[Rows from a 3D scene dataset]
------------------------

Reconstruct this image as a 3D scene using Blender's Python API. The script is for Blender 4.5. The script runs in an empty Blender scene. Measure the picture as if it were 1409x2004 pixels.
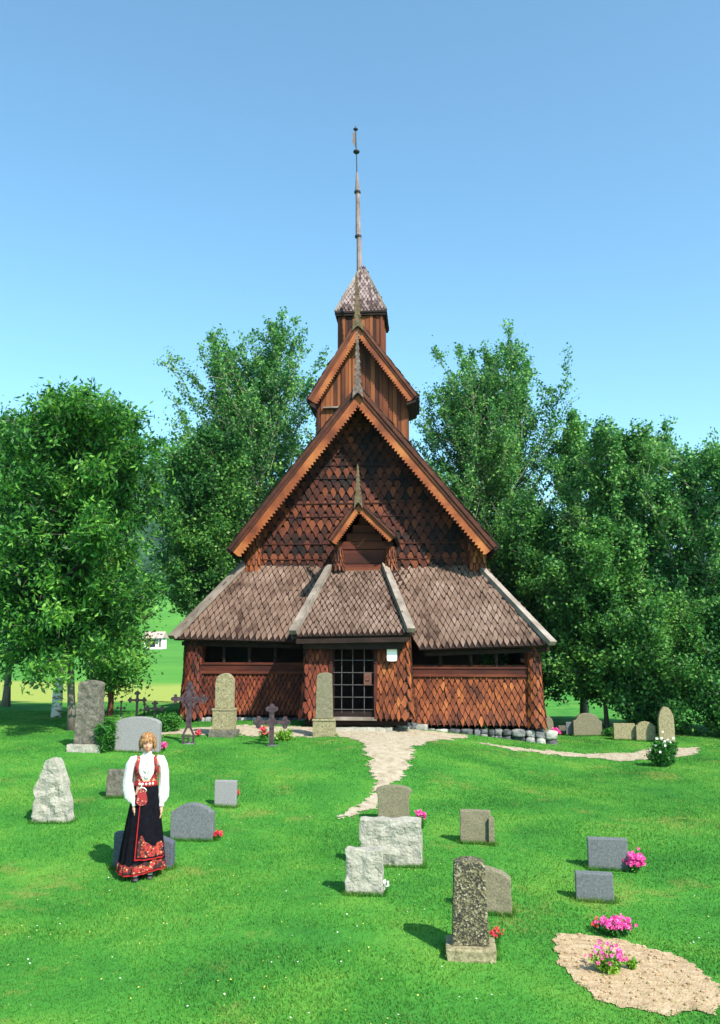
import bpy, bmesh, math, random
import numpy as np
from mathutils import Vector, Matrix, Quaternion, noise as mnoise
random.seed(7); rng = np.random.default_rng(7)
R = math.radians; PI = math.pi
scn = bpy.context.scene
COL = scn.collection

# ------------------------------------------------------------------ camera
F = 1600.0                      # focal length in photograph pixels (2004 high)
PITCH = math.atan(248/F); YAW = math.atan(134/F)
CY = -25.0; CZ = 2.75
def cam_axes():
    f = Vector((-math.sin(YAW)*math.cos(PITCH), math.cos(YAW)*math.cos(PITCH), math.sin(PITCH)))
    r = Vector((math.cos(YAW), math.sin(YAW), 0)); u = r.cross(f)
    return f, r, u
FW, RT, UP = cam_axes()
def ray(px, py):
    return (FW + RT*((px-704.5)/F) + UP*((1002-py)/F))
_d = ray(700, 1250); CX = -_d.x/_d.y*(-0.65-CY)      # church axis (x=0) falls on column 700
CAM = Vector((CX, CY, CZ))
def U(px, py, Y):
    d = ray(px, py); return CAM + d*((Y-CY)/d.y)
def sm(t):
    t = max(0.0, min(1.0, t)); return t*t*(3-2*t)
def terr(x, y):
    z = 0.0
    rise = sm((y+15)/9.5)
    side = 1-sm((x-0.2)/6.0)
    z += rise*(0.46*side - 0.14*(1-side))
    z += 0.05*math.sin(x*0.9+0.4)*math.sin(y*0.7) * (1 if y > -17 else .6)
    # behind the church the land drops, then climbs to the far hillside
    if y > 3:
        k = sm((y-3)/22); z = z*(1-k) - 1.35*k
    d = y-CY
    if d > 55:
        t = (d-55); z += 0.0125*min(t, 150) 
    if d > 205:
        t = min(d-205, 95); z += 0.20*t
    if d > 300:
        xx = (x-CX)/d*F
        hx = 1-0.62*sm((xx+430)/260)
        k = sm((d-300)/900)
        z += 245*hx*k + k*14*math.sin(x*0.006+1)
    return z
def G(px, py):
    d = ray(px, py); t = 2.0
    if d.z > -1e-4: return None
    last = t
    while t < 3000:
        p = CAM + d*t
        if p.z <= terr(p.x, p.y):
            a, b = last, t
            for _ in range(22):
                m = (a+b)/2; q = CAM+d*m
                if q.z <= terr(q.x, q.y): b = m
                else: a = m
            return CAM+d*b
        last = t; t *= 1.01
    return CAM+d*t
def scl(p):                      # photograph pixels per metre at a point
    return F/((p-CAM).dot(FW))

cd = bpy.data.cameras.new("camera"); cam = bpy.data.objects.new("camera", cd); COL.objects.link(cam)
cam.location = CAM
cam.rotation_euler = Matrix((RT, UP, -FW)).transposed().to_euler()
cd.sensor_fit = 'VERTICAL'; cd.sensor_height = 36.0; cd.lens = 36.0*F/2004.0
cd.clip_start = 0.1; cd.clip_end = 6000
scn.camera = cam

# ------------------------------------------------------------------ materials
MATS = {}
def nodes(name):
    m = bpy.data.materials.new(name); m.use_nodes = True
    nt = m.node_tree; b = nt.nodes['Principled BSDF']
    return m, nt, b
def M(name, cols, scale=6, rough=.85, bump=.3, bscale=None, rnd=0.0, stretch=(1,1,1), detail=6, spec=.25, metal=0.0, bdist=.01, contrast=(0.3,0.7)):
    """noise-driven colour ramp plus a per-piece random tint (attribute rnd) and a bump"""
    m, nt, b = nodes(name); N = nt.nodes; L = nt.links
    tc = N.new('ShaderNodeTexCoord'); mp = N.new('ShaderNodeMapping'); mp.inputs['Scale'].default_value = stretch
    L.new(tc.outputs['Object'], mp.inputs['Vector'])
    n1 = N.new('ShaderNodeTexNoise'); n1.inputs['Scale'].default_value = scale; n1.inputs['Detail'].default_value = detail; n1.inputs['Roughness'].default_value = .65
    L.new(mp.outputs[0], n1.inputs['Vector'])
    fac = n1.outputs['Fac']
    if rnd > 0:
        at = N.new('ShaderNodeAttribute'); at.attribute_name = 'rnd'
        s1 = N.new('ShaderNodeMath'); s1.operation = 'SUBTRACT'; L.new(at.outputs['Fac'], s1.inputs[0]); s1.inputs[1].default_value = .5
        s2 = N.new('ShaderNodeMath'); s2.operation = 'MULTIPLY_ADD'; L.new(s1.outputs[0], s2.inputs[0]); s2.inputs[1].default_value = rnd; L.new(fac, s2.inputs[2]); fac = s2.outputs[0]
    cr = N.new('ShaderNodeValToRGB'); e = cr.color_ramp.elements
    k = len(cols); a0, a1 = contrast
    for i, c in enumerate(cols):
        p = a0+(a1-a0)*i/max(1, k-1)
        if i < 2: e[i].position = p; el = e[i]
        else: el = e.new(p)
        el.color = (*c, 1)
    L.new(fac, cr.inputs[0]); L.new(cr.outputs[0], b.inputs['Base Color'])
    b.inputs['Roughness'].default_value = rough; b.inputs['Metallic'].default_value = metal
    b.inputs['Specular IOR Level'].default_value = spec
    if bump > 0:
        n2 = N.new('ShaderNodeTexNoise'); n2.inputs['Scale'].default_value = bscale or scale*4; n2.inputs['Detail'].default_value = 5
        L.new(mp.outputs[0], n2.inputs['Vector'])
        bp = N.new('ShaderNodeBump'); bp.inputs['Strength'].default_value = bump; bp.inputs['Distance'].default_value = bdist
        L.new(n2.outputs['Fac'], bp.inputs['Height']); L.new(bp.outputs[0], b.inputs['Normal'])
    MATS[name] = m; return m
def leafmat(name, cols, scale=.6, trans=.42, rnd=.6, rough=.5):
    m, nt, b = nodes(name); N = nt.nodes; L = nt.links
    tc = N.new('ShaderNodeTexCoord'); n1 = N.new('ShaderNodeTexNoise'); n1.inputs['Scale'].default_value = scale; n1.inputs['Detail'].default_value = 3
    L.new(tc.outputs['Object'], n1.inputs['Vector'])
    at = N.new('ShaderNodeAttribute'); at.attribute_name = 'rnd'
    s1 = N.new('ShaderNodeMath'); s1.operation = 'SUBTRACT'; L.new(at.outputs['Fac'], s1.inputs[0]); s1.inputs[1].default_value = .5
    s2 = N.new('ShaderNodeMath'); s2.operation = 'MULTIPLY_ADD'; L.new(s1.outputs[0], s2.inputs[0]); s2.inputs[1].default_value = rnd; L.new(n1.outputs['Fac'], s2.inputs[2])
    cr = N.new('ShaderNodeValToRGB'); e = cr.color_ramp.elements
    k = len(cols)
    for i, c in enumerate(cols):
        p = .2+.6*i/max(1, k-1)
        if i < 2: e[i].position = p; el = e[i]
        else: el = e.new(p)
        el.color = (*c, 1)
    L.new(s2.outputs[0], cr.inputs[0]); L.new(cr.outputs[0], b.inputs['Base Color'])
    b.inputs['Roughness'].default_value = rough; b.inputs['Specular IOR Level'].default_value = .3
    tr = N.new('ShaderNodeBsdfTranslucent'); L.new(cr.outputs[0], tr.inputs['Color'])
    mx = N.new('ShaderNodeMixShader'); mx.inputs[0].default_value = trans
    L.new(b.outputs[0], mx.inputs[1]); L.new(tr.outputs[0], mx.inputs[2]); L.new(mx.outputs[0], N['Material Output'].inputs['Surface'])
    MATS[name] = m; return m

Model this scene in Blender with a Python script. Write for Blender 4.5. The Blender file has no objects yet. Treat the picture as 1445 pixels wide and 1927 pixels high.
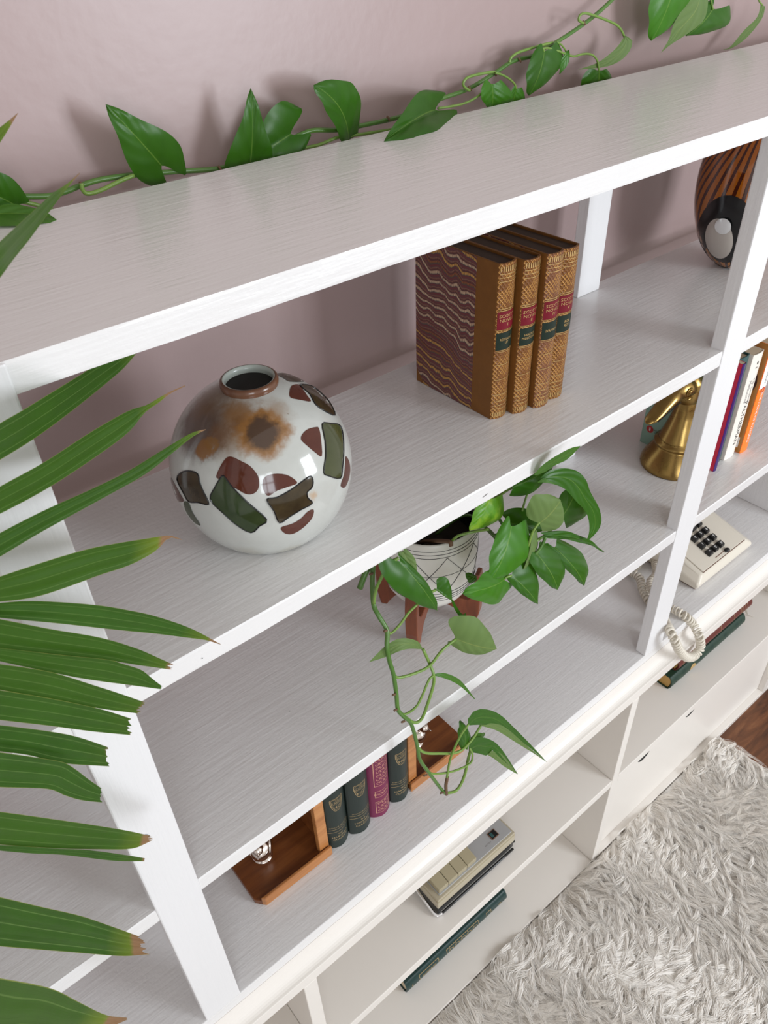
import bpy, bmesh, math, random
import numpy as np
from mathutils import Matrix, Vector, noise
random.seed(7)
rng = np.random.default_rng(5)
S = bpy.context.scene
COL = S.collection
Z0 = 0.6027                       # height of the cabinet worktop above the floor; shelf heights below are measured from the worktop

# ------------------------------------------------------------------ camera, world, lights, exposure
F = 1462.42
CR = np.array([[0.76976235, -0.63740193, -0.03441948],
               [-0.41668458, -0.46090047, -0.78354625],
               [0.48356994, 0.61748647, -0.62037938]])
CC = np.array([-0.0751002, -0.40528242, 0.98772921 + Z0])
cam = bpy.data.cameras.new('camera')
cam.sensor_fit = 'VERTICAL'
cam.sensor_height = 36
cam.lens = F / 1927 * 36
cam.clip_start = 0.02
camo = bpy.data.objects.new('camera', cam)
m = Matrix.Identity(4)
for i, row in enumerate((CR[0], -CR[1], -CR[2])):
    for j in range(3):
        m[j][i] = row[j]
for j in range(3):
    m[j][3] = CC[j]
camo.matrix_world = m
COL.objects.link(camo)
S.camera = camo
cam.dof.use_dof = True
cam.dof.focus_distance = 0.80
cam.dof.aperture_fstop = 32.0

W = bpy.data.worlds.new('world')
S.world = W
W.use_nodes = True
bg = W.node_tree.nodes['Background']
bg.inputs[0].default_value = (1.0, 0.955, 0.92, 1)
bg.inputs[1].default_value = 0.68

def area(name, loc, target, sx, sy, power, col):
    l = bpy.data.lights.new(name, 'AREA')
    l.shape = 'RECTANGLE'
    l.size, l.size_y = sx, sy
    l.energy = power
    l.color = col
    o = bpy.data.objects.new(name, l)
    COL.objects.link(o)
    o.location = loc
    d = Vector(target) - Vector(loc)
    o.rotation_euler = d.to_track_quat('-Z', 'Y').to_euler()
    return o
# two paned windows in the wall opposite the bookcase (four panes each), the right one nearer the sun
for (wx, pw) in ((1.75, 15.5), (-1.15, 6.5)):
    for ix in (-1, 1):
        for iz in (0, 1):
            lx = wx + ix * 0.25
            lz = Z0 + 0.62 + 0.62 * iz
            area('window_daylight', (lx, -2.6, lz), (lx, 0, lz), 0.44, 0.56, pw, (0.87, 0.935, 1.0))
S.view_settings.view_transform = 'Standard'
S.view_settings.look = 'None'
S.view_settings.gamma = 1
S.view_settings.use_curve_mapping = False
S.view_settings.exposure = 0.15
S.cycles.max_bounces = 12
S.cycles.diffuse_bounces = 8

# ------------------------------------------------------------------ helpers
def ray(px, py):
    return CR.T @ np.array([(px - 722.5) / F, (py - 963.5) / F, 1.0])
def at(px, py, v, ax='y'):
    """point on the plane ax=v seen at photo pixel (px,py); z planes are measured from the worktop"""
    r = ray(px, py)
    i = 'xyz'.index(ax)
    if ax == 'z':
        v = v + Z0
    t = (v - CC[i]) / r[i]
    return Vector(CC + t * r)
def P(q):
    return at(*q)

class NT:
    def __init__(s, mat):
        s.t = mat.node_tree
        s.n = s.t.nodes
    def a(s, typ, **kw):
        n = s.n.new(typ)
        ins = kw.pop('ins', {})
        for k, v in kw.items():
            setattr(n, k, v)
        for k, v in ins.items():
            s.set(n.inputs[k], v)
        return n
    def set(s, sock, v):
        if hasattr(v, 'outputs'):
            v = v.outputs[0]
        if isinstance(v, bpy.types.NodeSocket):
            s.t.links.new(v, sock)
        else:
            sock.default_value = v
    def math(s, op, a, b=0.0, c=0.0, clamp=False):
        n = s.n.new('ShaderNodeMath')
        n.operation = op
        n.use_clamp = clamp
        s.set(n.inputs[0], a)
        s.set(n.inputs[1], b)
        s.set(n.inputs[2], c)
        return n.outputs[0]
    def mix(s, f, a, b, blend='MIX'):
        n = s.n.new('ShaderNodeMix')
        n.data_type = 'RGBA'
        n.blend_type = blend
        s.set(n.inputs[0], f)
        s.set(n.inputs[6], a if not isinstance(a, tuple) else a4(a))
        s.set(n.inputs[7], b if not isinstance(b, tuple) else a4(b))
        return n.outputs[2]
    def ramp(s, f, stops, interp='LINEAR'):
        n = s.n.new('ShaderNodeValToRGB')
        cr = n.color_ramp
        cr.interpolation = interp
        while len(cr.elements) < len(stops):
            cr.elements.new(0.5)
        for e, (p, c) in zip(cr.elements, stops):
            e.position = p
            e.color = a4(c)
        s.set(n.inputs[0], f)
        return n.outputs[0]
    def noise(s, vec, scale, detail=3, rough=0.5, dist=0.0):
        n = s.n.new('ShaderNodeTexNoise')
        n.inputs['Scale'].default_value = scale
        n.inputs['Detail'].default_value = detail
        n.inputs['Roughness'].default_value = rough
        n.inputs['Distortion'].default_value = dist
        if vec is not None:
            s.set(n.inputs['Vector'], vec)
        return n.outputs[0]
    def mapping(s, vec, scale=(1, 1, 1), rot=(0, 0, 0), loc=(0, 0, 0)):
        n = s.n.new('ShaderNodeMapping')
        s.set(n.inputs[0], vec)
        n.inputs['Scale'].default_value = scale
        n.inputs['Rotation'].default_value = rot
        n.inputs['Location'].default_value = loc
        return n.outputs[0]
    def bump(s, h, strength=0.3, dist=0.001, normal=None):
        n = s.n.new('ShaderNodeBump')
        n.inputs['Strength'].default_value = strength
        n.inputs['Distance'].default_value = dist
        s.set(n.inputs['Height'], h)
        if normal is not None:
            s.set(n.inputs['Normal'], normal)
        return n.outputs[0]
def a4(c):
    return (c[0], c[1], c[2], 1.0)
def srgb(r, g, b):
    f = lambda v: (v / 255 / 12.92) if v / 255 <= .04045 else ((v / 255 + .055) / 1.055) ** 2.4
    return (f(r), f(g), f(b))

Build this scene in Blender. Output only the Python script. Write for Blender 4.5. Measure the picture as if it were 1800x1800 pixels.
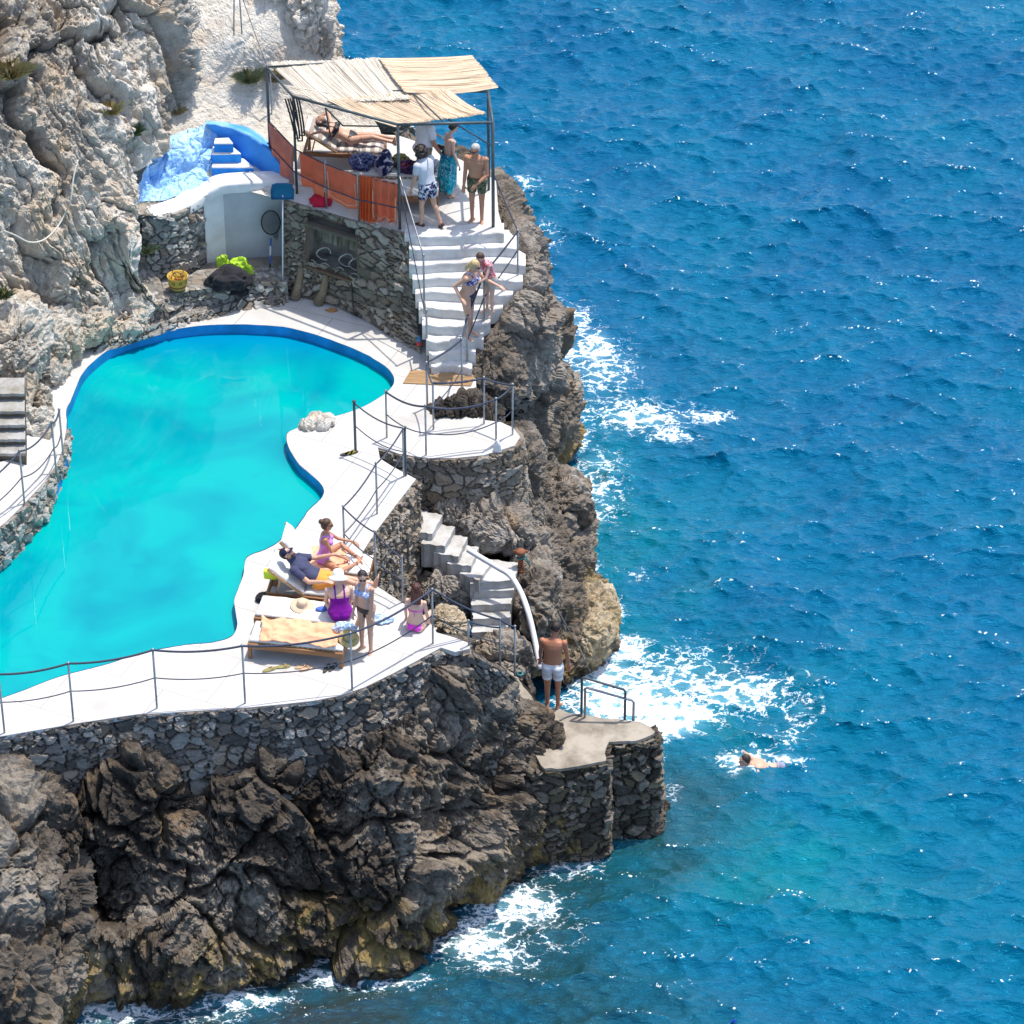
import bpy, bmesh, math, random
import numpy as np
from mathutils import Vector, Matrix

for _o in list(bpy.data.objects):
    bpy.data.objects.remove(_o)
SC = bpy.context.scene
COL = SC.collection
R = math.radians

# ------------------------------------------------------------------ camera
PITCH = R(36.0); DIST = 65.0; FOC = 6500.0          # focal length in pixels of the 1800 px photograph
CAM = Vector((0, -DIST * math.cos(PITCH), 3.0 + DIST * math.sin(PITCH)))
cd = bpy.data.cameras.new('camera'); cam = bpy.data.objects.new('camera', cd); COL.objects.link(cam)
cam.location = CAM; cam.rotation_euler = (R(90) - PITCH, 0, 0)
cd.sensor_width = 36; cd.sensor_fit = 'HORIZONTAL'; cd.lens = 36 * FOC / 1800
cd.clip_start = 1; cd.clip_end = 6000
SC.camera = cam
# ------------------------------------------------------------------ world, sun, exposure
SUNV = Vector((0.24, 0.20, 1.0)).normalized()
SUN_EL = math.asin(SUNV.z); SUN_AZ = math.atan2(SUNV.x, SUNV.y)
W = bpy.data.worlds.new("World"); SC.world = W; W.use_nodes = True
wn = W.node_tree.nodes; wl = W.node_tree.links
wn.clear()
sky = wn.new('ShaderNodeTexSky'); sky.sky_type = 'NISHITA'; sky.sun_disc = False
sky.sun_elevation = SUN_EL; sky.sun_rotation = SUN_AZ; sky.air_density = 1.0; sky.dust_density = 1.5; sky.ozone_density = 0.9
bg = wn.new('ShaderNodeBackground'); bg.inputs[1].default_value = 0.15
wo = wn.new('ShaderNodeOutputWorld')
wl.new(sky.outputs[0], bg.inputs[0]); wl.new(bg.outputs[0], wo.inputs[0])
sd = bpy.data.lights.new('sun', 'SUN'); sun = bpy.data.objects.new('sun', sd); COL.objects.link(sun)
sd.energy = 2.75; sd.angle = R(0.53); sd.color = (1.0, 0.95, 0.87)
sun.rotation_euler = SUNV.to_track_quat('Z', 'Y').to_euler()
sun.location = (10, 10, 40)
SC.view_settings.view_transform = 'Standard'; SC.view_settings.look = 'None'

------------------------

The task >>
Leave out the pictures. Transcribe only the lines above, from the first through the one that contains "COL = scn.collection".

Response for this exercise >>
Reconstruct this image as a 3D scene using Blender's Python API. The script is for Blender 4.5. The script runs in an empty Blender scene. Measure the picture as if it were 1409x2004 pixels.
import bpy, bmesh, math, random
import numpy as np
from mathutils import Vector, Matrix, Quaternion, noise as mnoise
random.seed(7); rng = np.random.default_rng(7)
R = math.radians; PI = math.pi
scn = bpy.context.scene
COL = scn.collection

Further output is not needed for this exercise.